### Direction
From the line with "1200 pixels high." to the final line of the records, reproduce every line exactly and only those lines.

### Recorded data
'''

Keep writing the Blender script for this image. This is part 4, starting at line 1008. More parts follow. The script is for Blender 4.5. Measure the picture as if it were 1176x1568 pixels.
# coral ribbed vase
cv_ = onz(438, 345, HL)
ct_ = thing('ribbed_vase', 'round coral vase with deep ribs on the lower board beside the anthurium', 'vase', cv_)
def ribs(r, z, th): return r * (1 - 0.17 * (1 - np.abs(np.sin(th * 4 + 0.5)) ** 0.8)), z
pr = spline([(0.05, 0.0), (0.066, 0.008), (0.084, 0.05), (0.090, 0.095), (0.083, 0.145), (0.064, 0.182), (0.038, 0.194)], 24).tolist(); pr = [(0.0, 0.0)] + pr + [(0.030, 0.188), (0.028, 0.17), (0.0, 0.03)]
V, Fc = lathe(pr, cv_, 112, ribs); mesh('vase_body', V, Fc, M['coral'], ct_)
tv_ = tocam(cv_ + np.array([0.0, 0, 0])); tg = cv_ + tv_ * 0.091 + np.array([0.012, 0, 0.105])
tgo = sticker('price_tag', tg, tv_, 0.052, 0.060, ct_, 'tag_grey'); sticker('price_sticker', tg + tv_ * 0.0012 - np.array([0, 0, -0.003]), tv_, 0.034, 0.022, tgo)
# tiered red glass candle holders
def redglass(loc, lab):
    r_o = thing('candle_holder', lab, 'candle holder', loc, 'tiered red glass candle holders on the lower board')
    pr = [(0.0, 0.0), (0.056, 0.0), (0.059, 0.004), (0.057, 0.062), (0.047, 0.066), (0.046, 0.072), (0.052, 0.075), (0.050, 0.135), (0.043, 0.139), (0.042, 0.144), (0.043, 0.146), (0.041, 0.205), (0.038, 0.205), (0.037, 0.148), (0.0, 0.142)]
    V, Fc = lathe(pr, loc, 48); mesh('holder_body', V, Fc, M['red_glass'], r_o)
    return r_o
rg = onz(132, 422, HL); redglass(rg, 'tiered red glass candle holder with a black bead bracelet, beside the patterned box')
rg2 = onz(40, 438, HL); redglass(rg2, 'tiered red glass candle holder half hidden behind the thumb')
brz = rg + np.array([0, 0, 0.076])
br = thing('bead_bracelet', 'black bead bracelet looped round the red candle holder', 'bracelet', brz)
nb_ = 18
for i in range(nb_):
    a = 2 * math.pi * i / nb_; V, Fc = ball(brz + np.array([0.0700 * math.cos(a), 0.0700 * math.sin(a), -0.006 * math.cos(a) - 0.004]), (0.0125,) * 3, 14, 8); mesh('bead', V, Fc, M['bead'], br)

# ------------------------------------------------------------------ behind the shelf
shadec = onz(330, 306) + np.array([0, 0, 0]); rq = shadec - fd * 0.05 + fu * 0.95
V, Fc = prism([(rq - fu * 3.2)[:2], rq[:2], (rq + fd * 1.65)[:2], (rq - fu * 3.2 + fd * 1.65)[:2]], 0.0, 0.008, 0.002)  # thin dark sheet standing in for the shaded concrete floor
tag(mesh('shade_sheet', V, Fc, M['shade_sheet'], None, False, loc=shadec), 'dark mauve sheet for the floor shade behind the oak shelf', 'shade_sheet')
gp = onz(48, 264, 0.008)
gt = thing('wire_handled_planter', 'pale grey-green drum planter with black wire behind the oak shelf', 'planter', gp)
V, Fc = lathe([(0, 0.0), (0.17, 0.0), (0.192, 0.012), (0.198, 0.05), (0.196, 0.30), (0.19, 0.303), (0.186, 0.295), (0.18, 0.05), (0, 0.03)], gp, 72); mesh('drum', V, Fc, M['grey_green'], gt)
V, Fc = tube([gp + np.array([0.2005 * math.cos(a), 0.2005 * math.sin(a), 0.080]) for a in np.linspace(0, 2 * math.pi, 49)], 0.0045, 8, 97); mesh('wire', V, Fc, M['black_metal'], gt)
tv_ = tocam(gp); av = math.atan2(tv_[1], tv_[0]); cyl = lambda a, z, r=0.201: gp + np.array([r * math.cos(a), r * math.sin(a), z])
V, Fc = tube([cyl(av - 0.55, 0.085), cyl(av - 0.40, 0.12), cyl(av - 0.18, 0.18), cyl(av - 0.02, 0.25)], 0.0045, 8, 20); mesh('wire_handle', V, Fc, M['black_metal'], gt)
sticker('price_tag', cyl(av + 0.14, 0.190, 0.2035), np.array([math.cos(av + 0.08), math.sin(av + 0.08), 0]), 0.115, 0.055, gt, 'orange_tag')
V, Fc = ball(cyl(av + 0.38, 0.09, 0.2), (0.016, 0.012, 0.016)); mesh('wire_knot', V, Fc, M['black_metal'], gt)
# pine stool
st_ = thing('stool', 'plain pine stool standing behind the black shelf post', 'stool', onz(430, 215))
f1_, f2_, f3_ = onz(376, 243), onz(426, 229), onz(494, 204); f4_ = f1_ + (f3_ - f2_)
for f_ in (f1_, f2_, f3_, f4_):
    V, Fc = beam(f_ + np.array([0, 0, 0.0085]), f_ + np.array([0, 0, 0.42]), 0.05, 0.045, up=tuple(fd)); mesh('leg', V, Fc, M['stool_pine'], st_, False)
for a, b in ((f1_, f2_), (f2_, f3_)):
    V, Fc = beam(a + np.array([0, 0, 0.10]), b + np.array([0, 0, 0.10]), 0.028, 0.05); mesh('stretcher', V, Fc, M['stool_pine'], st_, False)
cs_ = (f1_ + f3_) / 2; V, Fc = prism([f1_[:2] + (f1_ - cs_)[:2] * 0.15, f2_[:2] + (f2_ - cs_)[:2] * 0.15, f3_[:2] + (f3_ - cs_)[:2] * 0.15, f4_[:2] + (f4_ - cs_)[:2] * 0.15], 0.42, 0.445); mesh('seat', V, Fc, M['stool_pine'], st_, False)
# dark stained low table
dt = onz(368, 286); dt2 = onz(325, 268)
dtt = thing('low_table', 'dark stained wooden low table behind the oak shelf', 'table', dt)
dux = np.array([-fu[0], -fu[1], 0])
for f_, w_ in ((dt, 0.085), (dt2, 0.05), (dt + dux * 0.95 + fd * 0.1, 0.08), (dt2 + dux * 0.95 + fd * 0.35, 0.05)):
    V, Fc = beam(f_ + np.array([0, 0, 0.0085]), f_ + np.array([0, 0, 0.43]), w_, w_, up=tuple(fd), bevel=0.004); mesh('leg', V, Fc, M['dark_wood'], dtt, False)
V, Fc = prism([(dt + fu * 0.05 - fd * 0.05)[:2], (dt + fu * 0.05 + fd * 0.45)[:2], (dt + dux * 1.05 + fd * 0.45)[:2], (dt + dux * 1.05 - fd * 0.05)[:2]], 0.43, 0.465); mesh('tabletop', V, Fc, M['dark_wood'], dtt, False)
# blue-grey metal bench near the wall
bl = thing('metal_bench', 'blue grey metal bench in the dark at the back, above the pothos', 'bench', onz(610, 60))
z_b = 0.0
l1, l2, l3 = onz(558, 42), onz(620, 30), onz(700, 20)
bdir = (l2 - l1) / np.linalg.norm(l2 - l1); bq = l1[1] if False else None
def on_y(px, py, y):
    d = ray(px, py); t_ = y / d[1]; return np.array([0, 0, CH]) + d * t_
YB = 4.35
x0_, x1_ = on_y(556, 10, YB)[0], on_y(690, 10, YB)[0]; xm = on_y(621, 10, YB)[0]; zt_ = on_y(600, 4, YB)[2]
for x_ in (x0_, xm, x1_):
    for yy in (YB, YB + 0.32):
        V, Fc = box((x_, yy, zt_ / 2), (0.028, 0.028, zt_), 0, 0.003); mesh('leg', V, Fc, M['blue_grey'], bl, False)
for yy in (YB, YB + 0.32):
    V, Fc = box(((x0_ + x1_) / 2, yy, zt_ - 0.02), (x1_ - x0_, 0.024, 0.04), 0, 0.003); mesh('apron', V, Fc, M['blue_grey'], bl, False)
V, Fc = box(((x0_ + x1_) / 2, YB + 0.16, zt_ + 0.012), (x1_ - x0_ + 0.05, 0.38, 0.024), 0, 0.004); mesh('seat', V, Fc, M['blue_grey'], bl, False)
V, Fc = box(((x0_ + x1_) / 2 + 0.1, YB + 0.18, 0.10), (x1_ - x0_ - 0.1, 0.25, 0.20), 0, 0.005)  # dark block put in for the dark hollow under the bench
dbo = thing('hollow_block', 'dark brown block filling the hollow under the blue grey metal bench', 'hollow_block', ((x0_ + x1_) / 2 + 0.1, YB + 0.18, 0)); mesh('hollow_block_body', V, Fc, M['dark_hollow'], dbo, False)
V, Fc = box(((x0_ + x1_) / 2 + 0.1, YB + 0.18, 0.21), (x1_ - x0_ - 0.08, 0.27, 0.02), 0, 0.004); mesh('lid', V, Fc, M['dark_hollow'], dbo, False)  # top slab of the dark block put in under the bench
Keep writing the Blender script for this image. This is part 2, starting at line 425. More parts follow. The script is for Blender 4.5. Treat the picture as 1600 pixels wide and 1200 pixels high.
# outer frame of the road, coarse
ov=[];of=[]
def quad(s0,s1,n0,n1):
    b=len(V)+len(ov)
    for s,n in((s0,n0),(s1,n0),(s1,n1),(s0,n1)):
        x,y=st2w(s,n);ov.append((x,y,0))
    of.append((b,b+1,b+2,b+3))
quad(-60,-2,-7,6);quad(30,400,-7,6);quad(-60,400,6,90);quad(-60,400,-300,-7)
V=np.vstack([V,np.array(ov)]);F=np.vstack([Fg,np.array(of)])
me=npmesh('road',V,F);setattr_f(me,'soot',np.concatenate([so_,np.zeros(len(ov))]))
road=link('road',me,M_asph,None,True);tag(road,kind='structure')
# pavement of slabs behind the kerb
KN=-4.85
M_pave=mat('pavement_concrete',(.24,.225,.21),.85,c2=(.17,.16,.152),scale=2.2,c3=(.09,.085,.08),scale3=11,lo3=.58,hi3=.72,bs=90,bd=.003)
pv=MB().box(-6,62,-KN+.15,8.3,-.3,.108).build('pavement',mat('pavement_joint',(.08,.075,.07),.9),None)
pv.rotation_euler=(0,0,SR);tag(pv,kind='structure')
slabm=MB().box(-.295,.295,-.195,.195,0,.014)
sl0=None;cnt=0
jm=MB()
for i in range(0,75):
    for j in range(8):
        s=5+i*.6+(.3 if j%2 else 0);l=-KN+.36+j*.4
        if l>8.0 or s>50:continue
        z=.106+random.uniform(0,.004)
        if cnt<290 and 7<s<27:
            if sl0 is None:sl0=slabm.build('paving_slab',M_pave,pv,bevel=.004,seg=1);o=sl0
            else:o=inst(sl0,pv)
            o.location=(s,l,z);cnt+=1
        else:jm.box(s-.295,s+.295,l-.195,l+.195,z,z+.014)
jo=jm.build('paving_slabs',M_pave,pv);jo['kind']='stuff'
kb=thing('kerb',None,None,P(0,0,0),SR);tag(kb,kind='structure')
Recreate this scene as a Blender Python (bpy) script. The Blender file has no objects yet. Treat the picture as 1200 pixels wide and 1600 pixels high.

'''

### Completed exercise
Keep writing the Blender script for this image. This is part 2, starting at line 425. More parts follow. The script is for Blender 4.5. Treat the picture as 1600 pixels wide and 1200 pixels high.
# outer frame of the road, coarse
ov=[];of=[]
def quad(s0,s1,n0,n1):
    b=len(V)+len(ov)
    for s,n in((s0,n0),(s1,n0),(s1,n1),(s0,n1)):
        x,y=st2w(s,n);ov.append((x,y,0))
    of.append((b,b+1,b+2,b+3))
quad(-60,-2,-7,6);quad(30,400,-7,6);quad(-60,400,6,90);quad(-60,400,-300,-7)
V=np.vstack([V,np.array(ov)]);F=np.vstack([Fg,np.array(of)])
me=npmesh('road',V,F);setattr_f(me,'soot',np.concatenate([so_,np.zeros(len(ov))]))
road=link('road',me,M_asph,None,True);tag(road,kind='structure')
# pavement of slabs behind the kerb
KN=-4.85
M_pave=mat('pavement_concrete',(.24,.225,.21),.85,c2=(.17,.16,.152),scale=2.2,c3=(.09,.085,.08),scale3=11,lo3=.58,hi3=.72,bs=90,bd=.003)
pv=MB().box(-6,62,-KN+.15,8.3,-.3,.108).build('pavement',mat('pavement_joint',(.08,.075,.07),.9),None)
pv.rotation_euler=(0,0,SR);tag(pv,kind='structure')
slabm=MB().box(-.295,.295,-.195,.195,0,.014)
sl0=None;cnt=0
jm=MB()
for i in range(0,75):
    for j in range(8):
        s=5+i*.6+(.3 if j%2 else 0);l=-KN+.36+j*.4
        if l>8.0 or s>50:continue
        z=.106+random.uniform(0,.004)
        if cnt<290 and 7<s<27:
            if sl0 is None:sl0=slabm.build('paving_slab',M_pave,pv,bevel=.004,seg=1);o=sl0
            else:o=inst(sl0,pv)
            o.location=(s,l,z);cnt+=1
        else:jm.box(s-.295,s+.295,l-.195,l+.195,z,z+.014)
jo=jm.build('paving_slabs',M_pave,pv);jo['kind']='stuff'
kb=thing('kerb',None,None,P(0,0,0),SR);tag(kb,kind='structure')
Recreate this scene as a Blender Python (bpy) script. The Blender file has no objects yet. Treat the picture as 1200 pixels wide and 1600 pixels high.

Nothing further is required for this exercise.